As the use of social media applications like Facebook, LinkedIn, Google+ and Twitter become more prevalent, the business world is furiously trying to figure out ways to leverage the interpersonal connections inherent in social media. The problem with joining these two worlds is that most people prefer to keep their social media lives separate from their business exploits. But as people spend more and more time with social media as part of the regular online activities, the wall separating our business and personal lives is disintegrating.
 
Evidence of increased business interest in this disintermediation can
be seen in IBM’s focus on social business. IBM recently started adding IBM experts to various Web pages on its site to bolster interaction. According to IBM in a recent Fast Company blog post, this addition of experts to its Web site has “dramatically improved page performance and revealed increased confidence and trust in IBM in focus groups.”
 
IBM is looking to leverage social media interaction into its business process because it sees the use of email chains decreasing. Ethan McCarty, senior manager of Digital and Social Strategy at IBM, contends that email is “anti-social” and
that a social business “needs to employ more collaborative digital work tools that are asynchronous, enabling a geographically disperse team to do great work together.”
 
 
For manufacturers, the principal driver behind the move toward greater incorporation of social media for collaborative business processes is access to expertise.
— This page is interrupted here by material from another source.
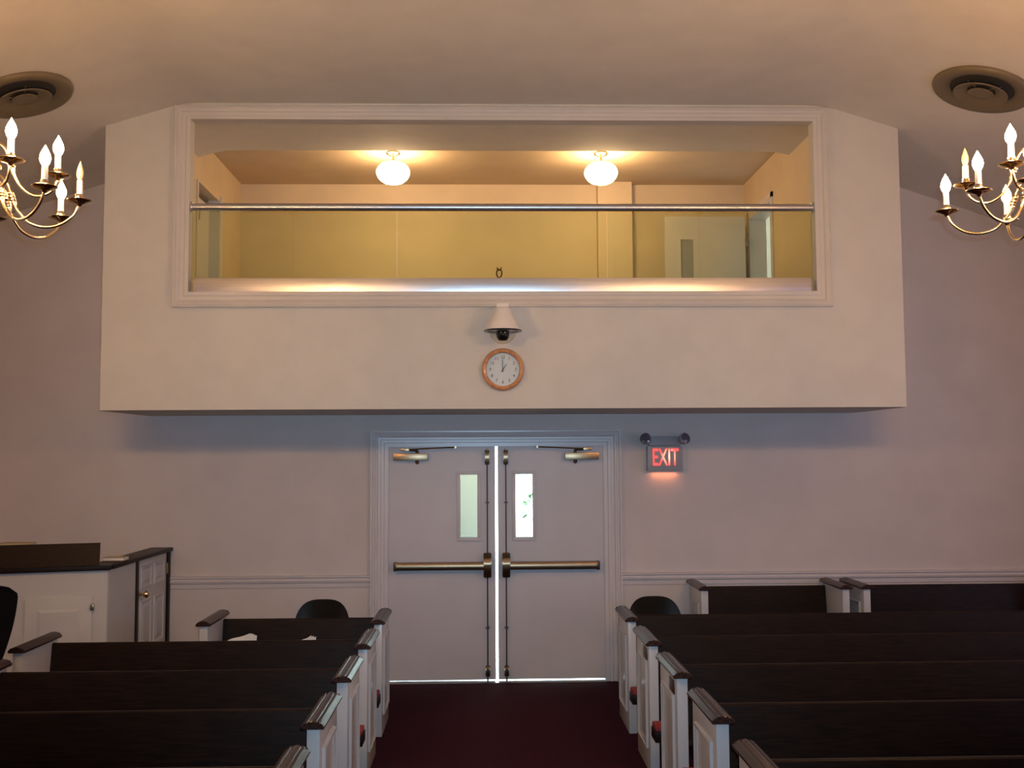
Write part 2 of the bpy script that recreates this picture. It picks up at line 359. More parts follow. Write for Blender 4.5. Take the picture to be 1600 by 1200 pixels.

The need for information, and people’s general willingness to share it with those to whom they are connected, are behind three major trends to drive the use of social media for business benefit. 
 
Those three trends are:
  • ease of connection with experts who can answer difficult questions when needed; 
  • added layer of expertise for business intelligence; and
  • connections with end users as sources of new product/process ideas.
 
Expertise
For several years now, manufacturers have been lamenting the ongoing brain drain of engineering expertise as older engineers retire and fewer new engineers are adequately mentored to take on the roles held by their predecessors. To help bridge this knowledge gap, some industrial companies are beginning to leverage social media approaches to connect their scattered resources.
 
The need for easy access to experienced expertise is especially acute in the energy industries. According to Booz Allen Hamilton, there were only 1,700 people studying petroleum engineering in 17 U.S. universities in 2006, compared with more than 11,000 in 34 universities in 1993. To understand how this is impacting energy companies, consider Saudi Aramco, the state-owned national oil company of Saudi Arabia. Half of Saudi Aramco’s workforce is less than 30 years of age and more than 60 percent of its engineers have fewer than 10 years of experience.
One example of an energy company using new connection technologies to alleviate this issue is Baker Hughes, a Houston, Tex.-based company that provides reservoir consulting, drilling, pressure pumping, formation evaluation, completion, and production products and services to the global oil and gas industry. The company has started using Cisco Pulse from San Jose, Calif., networking products manufacturer Cisco Systems to connect its experts with its well sites around the world.

Unlike traditional business directories and expert locators that require manual updates, Cisco Pulse includes tagging features, enabling it to automatically collect key terms and analyze business content shared across a company’s network. This system can dynamically rank users and the information they contribute for each tag, and even suggest updates for users’ profiles. Information on someone in the system can also be linked to social media sites, such as LinkedIn, to further enhance the data on that individual. 
 
Leveraging this tagging capability, Pulse provides a combination of human expertise identification, knowledge capture and locator services. Users can share their backgrounds, highlight areas of experience, and provide contact information through their profiles. The system imports role and contact data from the corporate e-mail database.
 
To find an expert in the system, users can search by keywords to retrieve a list of relevant experts. These searches can also be refined by role, group, or location to see who is currently available to engage with on a particular issue. When integrated with Cisco’s connection technologies such as Unified Communications, TelePresence or WebEx, those searching for experts can be directly connected to the relevant, available experts who turn up in their search results.